Dallas Fed: PBGC's Future May not be Dire

September 30, 2004 (PLANSPONSOR.com) - Rampant news media predictions of a funding crisis by the agency that insures private pension plans are most likely off the mark.

That was a key conclusion by Federal Reserve Bank of Dallas researchers who say prospects for the Pension Benefit Guaranty Corporation (PBGC) may actually be better than recently reported because of the economic recovery, temporary legislative relief, and the conversion of many DB plans to cash balance plans. The trend of companies migrating to a defined contribution program will also help the overall funding picture, the researchers said.

The report said a traditional pension-to-cash balance change can have economic benefits in that a firm with an overfunded pension can use the excess cash remaining after the conversion in paying for retiree health insurance without triggering excise taxes.

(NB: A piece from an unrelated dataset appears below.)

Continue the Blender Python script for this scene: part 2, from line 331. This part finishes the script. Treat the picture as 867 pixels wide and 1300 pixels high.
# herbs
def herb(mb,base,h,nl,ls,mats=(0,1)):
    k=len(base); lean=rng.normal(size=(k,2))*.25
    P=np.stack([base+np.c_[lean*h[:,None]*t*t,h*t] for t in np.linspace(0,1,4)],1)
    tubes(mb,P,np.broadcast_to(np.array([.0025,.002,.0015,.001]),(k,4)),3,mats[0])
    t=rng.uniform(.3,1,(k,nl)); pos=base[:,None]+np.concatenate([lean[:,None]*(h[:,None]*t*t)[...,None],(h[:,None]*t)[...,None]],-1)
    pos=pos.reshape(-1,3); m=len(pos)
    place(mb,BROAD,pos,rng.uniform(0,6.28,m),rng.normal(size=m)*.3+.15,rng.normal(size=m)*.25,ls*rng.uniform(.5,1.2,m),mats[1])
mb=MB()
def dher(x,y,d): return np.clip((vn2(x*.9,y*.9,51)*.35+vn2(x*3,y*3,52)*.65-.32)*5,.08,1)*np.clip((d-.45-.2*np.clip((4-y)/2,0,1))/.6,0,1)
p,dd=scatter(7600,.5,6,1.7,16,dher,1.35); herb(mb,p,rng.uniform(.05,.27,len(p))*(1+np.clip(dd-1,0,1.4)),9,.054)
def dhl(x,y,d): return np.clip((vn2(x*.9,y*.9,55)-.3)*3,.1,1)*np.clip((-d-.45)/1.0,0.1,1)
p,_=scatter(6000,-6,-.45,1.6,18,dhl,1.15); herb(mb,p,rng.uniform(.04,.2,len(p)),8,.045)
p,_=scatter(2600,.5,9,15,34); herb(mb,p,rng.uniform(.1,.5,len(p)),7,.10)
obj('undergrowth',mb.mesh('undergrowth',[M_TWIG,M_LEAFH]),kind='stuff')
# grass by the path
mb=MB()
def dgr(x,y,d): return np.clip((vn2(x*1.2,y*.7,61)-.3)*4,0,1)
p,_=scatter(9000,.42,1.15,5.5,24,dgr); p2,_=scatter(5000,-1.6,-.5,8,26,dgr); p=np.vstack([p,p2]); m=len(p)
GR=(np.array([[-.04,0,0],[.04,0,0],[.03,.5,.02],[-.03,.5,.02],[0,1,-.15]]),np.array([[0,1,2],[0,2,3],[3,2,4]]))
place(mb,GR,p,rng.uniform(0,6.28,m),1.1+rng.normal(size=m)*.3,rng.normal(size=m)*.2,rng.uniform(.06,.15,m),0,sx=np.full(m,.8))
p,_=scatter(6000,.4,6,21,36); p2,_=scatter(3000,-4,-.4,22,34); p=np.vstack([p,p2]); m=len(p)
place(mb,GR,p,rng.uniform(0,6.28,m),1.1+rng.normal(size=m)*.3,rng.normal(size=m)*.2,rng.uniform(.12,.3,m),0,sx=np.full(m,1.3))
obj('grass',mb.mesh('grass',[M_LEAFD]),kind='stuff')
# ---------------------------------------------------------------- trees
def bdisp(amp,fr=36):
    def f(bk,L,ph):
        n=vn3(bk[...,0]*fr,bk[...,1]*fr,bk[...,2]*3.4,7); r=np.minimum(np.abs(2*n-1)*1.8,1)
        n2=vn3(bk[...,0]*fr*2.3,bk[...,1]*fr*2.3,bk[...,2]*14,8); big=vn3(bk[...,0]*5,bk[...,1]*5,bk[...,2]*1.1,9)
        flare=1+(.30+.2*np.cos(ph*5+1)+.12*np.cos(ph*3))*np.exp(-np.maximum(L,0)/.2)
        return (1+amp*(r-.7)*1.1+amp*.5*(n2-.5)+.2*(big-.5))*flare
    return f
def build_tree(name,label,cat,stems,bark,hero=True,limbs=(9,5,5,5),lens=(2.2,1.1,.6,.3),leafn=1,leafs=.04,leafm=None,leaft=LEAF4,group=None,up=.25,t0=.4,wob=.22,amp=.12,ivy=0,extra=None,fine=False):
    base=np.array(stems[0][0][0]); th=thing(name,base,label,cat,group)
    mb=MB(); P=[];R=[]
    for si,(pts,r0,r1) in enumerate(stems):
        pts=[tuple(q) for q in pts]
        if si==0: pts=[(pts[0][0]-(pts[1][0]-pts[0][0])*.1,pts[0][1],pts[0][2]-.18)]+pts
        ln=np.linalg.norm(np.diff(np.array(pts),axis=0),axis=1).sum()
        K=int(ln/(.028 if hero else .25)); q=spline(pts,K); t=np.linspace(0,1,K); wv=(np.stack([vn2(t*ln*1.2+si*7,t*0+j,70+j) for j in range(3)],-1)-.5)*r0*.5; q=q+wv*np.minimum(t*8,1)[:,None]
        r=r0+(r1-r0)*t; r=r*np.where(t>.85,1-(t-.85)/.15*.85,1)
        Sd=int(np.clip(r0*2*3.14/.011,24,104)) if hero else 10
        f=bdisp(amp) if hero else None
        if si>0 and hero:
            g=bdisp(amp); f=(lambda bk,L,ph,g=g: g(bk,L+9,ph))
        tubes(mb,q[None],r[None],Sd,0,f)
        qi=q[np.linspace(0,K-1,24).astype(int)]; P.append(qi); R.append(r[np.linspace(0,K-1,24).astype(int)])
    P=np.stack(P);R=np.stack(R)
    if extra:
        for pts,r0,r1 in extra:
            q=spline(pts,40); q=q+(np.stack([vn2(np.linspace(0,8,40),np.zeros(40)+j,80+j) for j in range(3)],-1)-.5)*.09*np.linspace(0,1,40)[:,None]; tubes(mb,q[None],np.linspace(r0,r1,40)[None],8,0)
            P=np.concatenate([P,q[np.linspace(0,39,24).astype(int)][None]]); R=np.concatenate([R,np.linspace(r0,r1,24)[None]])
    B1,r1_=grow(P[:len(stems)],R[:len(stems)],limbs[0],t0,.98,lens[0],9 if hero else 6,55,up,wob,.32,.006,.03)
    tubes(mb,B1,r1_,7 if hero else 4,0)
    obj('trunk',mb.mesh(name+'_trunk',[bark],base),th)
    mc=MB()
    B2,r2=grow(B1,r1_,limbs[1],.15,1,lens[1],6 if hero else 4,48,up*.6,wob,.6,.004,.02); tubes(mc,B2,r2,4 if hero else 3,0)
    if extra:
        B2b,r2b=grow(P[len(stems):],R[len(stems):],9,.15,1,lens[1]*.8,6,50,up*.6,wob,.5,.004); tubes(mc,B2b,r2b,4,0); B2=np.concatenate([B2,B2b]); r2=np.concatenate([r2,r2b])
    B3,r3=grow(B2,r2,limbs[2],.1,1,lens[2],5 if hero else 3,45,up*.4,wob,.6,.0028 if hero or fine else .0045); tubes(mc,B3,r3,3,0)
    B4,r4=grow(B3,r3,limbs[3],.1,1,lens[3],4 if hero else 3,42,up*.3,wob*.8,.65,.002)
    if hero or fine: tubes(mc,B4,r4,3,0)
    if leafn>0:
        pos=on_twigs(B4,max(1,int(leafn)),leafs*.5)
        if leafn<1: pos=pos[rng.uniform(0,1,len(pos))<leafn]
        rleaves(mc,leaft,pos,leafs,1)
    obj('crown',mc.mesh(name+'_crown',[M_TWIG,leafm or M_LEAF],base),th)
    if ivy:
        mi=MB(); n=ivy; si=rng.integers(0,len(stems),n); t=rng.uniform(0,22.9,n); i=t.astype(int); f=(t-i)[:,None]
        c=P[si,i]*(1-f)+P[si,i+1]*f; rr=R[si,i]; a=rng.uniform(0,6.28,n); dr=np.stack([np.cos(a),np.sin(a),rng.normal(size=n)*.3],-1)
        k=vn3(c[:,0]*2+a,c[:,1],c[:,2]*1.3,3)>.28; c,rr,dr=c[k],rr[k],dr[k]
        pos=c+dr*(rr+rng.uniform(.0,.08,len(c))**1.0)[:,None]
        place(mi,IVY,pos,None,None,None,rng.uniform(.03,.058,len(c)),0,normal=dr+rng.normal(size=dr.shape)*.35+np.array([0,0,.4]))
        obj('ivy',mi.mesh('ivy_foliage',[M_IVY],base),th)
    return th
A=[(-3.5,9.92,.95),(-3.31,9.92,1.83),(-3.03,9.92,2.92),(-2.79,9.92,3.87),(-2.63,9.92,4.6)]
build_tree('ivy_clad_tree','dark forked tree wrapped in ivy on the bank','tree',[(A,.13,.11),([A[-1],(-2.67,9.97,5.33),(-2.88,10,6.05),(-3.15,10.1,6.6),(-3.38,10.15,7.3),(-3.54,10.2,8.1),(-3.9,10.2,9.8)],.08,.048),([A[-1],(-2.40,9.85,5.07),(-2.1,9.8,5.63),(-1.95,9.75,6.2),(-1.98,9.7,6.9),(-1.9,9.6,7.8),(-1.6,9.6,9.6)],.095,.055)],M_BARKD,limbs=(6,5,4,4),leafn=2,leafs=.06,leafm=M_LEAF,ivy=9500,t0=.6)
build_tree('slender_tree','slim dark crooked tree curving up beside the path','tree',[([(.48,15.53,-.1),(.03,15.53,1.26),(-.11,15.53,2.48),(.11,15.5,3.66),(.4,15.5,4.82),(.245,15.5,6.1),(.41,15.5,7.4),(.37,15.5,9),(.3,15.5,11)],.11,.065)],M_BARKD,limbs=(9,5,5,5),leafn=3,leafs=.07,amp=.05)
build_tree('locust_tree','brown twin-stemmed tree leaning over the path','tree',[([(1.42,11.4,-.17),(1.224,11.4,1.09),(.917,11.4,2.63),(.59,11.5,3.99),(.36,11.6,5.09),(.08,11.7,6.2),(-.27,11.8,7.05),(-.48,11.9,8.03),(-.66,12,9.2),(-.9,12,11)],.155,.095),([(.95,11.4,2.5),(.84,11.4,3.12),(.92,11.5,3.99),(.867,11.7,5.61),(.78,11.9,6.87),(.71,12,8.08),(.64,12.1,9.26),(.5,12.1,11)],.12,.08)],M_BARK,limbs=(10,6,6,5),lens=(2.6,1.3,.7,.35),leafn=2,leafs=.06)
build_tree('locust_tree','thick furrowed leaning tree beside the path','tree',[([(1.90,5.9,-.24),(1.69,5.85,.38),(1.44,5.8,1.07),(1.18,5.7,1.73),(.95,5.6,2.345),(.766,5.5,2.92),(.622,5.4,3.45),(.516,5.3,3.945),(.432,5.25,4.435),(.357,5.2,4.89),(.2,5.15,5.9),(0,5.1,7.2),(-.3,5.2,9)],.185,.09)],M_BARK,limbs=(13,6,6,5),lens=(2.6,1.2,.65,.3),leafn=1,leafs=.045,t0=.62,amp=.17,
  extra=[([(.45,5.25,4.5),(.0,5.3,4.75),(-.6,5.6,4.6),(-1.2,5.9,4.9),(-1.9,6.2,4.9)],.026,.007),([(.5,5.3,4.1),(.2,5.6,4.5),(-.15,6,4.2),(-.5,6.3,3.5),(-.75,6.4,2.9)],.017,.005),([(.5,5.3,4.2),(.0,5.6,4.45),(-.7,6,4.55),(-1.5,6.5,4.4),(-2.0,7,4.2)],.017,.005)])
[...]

However the researchers acknowledged that cash balance conversions continue to be controversial with the experiences of IBM in the cash-balance arena closely watched in the pension community (See  Murphy’s Law: IBM Loses Cash Balance Ruling  ). By the late 1990s, approximately 11% of all traditional defined benefit plans had converted to cash balance plans, and they now account for an estimated 40% of all defined benefit assets.

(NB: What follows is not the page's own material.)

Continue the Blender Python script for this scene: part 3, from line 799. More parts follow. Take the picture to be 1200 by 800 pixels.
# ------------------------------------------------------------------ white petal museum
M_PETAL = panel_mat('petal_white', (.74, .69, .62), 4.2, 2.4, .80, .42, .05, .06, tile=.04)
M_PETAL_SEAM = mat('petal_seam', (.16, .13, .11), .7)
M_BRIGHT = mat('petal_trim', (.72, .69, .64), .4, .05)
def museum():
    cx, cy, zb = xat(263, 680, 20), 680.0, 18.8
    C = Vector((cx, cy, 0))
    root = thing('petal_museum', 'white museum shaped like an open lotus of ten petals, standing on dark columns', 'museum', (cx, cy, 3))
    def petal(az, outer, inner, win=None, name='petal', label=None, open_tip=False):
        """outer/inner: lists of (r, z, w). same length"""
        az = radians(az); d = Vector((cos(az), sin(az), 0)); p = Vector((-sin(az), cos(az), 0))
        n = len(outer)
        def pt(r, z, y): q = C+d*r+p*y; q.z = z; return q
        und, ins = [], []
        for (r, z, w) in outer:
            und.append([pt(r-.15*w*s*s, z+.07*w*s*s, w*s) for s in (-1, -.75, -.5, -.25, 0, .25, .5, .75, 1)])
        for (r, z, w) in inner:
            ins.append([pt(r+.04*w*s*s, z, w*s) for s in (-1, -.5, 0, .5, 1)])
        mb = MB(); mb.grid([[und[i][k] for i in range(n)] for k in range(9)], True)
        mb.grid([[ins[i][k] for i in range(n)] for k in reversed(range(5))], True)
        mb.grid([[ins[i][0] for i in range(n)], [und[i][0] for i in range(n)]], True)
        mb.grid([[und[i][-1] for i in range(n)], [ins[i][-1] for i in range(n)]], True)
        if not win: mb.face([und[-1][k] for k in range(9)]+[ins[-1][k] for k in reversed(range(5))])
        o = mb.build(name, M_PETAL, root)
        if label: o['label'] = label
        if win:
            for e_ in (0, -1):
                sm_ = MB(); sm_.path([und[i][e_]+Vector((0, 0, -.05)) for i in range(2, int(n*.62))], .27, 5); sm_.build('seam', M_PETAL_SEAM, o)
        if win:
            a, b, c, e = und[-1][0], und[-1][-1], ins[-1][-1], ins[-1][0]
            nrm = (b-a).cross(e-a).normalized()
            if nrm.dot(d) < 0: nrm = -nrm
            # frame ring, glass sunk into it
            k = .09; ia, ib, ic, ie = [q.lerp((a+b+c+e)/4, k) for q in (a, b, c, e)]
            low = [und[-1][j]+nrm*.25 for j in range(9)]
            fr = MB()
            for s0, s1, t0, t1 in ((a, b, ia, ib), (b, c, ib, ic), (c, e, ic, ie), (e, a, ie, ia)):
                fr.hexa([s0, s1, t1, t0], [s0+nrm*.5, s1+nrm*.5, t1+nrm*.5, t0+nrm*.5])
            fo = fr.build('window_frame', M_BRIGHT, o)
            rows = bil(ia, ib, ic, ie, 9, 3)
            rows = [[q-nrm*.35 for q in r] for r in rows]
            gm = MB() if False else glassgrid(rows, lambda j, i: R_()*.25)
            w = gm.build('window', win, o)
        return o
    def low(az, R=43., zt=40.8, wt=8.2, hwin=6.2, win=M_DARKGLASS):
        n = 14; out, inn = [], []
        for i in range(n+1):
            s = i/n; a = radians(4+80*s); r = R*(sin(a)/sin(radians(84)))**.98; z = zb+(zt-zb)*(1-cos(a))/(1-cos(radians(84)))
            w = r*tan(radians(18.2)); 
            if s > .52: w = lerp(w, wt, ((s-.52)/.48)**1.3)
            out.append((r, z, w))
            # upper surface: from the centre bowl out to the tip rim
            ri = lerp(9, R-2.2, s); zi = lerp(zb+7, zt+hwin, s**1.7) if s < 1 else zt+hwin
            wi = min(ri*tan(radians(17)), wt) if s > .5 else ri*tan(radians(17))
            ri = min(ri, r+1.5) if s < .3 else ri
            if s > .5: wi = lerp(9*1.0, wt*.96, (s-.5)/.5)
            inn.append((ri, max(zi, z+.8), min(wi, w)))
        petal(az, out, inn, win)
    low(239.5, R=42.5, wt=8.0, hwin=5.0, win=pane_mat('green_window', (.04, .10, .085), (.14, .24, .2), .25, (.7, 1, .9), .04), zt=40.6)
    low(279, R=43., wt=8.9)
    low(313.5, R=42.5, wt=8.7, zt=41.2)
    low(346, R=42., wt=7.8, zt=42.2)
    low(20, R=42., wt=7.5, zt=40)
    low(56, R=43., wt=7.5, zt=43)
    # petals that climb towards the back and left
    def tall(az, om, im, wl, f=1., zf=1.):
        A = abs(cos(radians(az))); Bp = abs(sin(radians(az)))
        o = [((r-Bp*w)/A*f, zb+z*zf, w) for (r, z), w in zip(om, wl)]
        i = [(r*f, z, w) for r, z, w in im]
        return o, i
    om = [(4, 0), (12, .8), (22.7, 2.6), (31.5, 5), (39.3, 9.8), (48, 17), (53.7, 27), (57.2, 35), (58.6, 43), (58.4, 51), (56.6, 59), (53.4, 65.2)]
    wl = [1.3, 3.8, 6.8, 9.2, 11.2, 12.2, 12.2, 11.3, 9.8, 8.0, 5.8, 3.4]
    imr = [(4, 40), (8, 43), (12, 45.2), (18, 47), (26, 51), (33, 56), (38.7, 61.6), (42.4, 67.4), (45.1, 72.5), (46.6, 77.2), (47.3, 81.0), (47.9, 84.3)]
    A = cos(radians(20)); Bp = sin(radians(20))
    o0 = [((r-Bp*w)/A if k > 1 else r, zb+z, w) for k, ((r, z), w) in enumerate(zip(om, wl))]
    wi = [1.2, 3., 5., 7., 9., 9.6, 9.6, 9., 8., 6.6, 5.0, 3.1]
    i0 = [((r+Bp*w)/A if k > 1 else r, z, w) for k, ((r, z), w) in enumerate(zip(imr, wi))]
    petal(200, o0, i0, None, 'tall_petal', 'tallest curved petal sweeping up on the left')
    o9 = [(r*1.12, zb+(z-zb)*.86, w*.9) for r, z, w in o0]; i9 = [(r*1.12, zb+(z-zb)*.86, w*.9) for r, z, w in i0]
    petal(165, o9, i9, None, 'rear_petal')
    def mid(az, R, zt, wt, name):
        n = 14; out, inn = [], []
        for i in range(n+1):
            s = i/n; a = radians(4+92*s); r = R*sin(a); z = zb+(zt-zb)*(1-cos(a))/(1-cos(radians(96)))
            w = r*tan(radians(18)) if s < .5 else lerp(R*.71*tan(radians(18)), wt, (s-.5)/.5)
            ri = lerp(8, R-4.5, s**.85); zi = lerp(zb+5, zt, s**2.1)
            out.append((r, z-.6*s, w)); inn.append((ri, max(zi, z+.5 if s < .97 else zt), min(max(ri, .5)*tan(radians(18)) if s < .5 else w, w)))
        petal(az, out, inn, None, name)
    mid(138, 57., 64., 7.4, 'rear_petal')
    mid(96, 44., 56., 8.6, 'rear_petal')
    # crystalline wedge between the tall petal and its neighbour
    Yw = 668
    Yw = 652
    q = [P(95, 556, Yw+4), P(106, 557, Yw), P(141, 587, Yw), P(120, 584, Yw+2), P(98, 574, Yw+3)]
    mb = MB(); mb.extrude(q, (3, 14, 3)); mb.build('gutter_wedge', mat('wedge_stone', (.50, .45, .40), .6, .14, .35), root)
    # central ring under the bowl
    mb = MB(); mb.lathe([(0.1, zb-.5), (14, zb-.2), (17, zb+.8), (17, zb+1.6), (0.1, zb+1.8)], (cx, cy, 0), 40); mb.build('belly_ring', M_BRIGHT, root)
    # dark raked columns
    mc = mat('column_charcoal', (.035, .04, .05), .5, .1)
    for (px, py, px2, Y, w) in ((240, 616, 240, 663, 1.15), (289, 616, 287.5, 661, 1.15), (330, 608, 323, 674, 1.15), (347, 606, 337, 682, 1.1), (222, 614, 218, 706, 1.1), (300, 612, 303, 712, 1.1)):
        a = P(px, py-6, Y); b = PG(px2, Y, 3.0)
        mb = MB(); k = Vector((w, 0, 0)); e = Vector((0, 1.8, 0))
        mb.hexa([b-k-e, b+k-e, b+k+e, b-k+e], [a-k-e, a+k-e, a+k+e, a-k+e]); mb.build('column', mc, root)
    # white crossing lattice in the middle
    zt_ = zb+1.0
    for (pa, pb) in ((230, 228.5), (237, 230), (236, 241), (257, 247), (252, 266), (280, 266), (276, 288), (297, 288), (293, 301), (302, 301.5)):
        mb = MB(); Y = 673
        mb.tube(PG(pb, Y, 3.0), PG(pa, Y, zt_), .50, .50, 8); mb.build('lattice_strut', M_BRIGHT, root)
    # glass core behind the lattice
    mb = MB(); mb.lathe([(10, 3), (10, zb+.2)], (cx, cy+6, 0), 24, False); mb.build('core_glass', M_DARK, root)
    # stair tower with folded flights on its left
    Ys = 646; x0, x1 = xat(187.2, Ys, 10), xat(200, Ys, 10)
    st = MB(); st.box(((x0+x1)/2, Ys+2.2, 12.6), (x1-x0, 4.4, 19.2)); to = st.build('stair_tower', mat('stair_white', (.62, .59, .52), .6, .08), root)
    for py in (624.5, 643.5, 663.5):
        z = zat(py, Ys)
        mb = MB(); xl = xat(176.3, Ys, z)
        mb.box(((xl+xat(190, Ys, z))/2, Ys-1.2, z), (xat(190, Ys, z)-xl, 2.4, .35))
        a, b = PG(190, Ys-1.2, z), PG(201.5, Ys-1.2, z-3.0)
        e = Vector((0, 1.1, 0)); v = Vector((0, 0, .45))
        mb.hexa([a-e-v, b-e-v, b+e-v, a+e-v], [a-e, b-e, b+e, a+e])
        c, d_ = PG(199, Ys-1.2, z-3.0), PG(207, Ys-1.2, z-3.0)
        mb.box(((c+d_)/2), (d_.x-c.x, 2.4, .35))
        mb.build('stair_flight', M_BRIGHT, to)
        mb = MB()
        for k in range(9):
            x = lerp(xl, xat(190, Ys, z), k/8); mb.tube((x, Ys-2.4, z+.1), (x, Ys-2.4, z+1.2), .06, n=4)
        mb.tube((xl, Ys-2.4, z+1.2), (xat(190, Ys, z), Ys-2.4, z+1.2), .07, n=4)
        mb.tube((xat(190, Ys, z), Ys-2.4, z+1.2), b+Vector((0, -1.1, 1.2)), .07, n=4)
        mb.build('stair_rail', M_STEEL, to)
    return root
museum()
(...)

Finally, firms with ailing pensions will get help from the April 2004 legislation changing the way pension liabilities are estimated, the researchers pointed out (See  Whew! Bush Signs Pension Relief ).

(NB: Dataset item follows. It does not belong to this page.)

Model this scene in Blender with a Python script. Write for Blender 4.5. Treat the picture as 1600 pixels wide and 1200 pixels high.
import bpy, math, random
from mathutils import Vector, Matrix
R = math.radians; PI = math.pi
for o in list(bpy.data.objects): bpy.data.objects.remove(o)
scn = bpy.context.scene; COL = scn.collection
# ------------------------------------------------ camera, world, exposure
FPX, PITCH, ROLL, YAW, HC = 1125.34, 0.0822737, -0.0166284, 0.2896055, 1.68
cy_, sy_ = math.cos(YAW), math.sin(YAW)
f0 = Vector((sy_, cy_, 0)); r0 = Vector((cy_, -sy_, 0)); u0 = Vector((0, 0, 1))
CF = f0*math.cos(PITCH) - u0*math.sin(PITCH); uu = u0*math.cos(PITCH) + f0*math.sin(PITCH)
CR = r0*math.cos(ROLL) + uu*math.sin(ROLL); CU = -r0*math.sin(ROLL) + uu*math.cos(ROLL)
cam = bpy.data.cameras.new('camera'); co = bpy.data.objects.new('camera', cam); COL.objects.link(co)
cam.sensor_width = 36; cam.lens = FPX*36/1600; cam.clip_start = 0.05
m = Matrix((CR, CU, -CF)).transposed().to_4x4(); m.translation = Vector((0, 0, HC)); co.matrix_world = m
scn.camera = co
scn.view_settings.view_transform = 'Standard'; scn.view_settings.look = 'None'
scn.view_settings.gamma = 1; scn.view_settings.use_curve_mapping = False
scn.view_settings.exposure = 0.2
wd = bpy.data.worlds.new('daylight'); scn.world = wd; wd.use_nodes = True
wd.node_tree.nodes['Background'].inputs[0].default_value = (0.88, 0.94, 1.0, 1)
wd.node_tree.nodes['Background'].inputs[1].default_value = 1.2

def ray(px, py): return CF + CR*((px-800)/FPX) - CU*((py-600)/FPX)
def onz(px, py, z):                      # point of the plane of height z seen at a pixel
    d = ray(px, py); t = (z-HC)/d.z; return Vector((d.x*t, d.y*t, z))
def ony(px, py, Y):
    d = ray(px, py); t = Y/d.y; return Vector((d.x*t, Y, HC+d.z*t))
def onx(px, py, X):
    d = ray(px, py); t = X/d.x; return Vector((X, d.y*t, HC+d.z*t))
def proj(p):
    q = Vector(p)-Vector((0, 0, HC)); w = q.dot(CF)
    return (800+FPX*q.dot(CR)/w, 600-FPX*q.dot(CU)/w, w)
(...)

Particularly because of rampant pension woes among US airlines and steel firms, PBGC officials have warned for years about the agency’s financial picture.

“Many firms with defined benefit plans have weathered the recent economic turmoil without being forced into bankruptcy or jettisoning their plans,” the Dallas Fed researchers wrote in their  report . “On those firms bearing the entire risk of their pension plans, combined with other, industry-specific problems, are currently in distress. The net result is that the PBGC is likely to assume pension plans and its deficit will worsen in the short run. However, outside the steel and airline industries, a massive failure of defined benefit plans that would precipitate an S&L-style bailout of the PBGC is unlikely.”